# Required task
Print, please, exactly and only the lines between the line holding "1568 pixels high." and the line holding "COL = S.collection", inclusive, omitting any pictures.

# Supplied material

>>>

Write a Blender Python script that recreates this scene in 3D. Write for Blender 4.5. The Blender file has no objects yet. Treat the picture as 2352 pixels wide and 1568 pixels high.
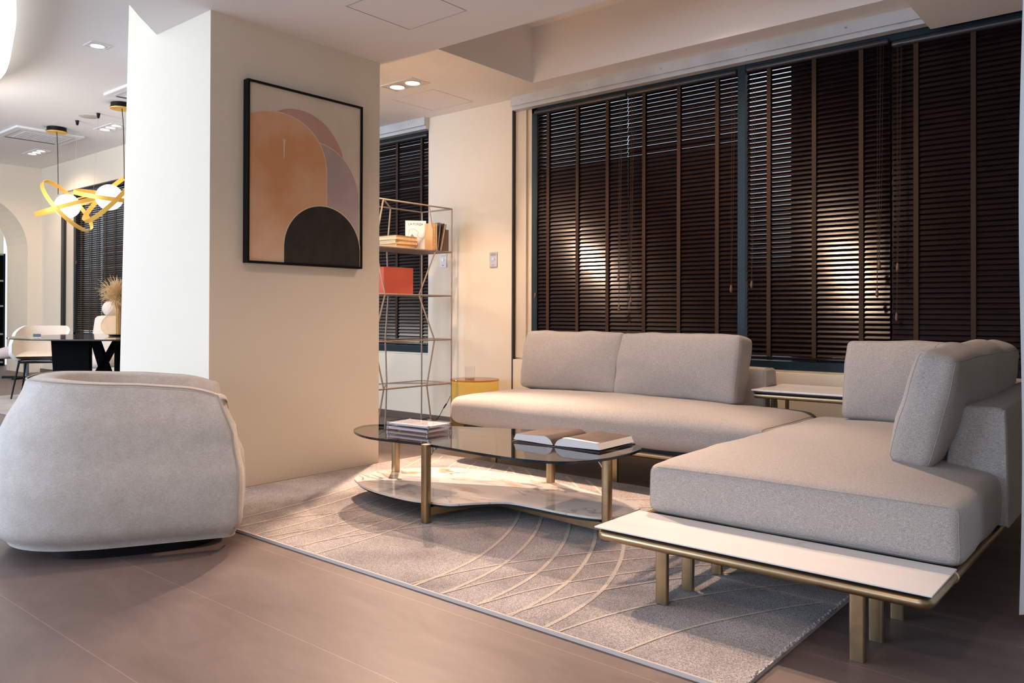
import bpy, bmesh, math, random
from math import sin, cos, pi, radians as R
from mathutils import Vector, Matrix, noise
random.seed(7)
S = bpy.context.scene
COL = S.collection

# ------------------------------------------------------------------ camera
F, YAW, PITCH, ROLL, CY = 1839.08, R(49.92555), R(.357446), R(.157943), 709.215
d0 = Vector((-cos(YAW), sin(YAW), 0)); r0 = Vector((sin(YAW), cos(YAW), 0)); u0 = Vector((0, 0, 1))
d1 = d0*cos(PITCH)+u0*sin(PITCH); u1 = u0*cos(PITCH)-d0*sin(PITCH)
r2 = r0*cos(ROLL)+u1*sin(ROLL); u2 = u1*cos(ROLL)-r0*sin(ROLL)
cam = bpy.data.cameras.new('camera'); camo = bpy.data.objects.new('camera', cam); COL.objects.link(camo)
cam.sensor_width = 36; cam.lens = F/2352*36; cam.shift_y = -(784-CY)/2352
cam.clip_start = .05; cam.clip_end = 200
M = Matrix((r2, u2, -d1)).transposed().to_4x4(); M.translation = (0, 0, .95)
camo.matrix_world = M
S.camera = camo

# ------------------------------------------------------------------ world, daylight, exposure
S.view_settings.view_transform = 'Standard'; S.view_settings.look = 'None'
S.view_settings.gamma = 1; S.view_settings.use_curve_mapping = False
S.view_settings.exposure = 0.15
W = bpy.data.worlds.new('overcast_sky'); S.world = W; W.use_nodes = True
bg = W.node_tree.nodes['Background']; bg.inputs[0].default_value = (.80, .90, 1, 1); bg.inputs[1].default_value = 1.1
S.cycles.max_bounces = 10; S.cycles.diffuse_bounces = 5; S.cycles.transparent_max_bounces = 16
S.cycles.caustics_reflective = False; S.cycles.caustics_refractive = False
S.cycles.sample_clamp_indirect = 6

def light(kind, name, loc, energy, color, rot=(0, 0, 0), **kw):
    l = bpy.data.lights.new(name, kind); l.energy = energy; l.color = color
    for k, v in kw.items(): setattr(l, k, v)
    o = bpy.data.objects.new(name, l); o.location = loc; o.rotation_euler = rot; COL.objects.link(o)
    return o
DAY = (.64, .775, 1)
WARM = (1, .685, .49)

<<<
>>>

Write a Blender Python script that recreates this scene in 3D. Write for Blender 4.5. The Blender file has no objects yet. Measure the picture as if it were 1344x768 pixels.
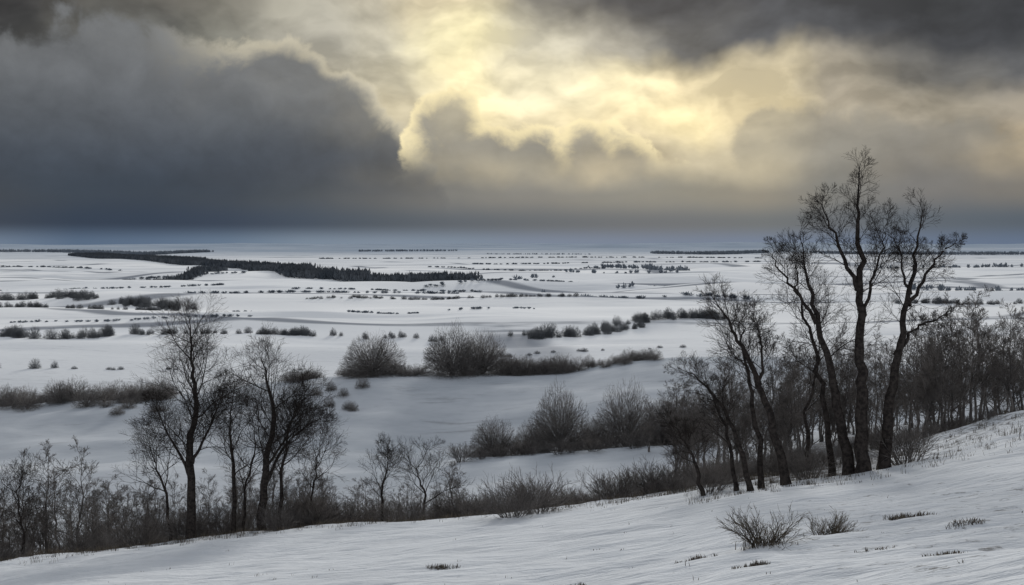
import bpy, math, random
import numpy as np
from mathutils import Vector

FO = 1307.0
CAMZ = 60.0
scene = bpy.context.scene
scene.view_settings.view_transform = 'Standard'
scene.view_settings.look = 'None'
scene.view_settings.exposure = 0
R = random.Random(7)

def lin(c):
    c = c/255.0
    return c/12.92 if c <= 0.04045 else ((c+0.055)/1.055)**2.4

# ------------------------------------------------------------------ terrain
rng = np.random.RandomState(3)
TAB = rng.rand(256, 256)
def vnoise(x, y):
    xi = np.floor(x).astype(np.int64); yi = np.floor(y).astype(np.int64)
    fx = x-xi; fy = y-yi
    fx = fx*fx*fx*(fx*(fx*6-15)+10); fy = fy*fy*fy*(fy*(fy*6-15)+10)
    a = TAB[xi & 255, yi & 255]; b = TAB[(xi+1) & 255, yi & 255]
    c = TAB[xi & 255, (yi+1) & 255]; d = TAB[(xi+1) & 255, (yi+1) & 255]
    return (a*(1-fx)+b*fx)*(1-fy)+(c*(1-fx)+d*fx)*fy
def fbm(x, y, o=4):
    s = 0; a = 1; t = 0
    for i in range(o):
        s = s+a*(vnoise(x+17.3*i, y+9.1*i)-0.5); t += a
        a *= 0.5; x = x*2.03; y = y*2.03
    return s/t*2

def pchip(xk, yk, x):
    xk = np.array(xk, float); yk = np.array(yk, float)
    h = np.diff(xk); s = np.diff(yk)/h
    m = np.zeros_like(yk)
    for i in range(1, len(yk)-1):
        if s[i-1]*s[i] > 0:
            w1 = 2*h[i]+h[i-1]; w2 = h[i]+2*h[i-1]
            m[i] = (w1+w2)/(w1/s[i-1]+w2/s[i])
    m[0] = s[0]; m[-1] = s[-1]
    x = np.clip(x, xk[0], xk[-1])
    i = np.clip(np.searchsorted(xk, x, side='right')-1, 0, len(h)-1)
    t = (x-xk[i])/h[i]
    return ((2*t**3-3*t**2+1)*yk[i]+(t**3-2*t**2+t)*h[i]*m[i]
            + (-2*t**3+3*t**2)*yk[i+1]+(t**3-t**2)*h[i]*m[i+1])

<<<

# Solution
Write a Blender Python script that recreates this scene in 3D. Write for Blender 4.5. The Blender file has no objects yet. Treat the picture as 2352 pixels wide and 1568 pixels high.
import bpy, bmesh, math, random
from math import sin, cos, pi, radians as R
from mathutils import Vector, Matrix, noise
random.seed(7)
S = bpy.context.scene
COL = S.collection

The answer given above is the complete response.